__SET EXERCISE__
Write the material out again exactly as it stands.

__DATA EXTRACT__
▼
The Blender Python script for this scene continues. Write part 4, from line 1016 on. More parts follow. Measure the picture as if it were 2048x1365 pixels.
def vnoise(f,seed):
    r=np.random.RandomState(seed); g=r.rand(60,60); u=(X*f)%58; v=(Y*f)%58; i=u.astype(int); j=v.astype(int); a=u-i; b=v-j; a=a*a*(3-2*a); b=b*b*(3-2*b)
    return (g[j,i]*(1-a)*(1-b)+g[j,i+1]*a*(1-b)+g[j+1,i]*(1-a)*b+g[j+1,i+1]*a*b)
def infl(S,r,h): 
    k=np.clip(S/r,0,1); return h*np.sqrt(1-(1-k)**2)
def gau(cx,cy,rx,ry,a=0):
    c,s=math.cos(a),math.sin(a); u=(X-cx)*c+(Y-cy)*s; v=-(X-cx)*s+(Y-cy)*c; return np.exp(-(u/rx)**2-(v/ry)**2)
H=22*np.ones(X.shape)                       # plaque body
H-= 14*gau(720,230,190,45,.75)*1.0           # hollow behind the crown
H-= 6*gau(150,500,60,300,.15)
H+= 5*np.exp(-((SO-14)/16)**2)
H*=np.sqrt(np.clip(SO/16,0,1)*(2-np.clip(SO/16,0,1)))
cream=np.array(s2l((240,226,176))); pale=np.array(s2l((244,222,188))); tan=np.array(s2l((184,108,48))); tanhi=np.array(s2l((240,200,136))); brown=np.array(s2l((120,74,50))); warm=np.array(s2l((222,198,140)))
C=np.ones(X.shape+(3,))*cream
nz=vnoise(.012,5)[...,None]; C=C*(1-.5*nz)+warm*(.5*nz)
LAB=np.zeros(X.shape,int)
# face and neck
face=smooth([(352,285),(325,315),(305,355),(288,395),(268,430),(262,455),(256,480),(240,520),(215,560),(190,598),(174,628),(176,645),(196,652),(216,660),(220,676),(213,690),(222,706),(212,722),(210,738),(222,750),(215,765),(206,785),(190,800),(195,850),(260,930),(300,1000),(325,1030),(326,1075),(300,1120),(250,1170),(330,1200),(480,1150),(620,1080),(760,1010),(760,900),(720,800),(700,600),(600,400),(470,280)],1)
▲
__FINAL RESULT__
The Blender Python script for this scene continues. Write part 4, from line 1016 on. More parts follow. Measure the picture as if it were 2048x1365 pixels.
def vnoise(f,seed):
    r=np.random.RandomState(seed); g=r.rand(60,60); u=(X*f)%58; v=(Y*f)%58; i=u.astype(int); j=v.astype(int); a=u-i; b=v-j; a=a*a*(3-2*a); b=b*b*(3-2*b)
    return (g[j,i]*(1-a)*(1-b)+g[j,i+1]*a*(1-b)+g[j+1,i]*(1-a)*b+g[j+1,i+1]*a*b)
def infl(S,r,h): 
    k=np.clip(S/r,0,1); return h*np.sqrt(1-(1-k)**2)
def gau(cx,cy,rx,ry,a=0):
    c,s=math.cos(a),math.sin(a); u=(X-cx)*c+(Y-cy)*s; v=-(X-cx)*s+(Y-cy)*c; return np.exp(-(u/rx)**2-(v/ry)**2)
H=22*np.ones(X.shape)                       # plaque body
H-= 14*gau(720,230,190,45,.75)*1.0           # hollow behind the crown
H-= 6*gau(150,500,60,300,.15)
H+= 5*np.exp(-((SO-14)/16)**2)
H*=np.sqrt(np.clip(SO/16,0,1)*(2-np.clip(SO/16,0,1)))
cream=np.array(s2l((240,226,176))); pale=np.array(s2l((244,222,188))); tan=np.array(s2l((184,108,48))); tanhi=np.array(s2l((240,200,136))); brown=np.array(s2l((120,74,50))); warm=np.array(s2l((222,198,140)))
C=np.ones(X.shape+(3,))*cream
nz=vnoise(.012,5)[...,None]; C=C*(1-.5*nz)+warm*(.5*nz)
LAB=np.zeros(X.shape,int)
# face and neck
face=smooth([(352,285),(325,315),(305,355),(288,395),(268,430),(262,455),(256,480),(240,520),(215,560),(190,598),(174,628),(176,645),(196,652),(216,660),(220,676),(213,690),(222,706),(212,722),(210,738),(222,750),(215,765),(206,785),(190,800),(195,850),(260,930),(300,1000),(325,1030),(326,1075),(300,1120),(250,1170),(330,1200),(480,1150),(620,1080),(760,1010),(760,900),(720,800),(700,600),(600,400),(470,280)],1)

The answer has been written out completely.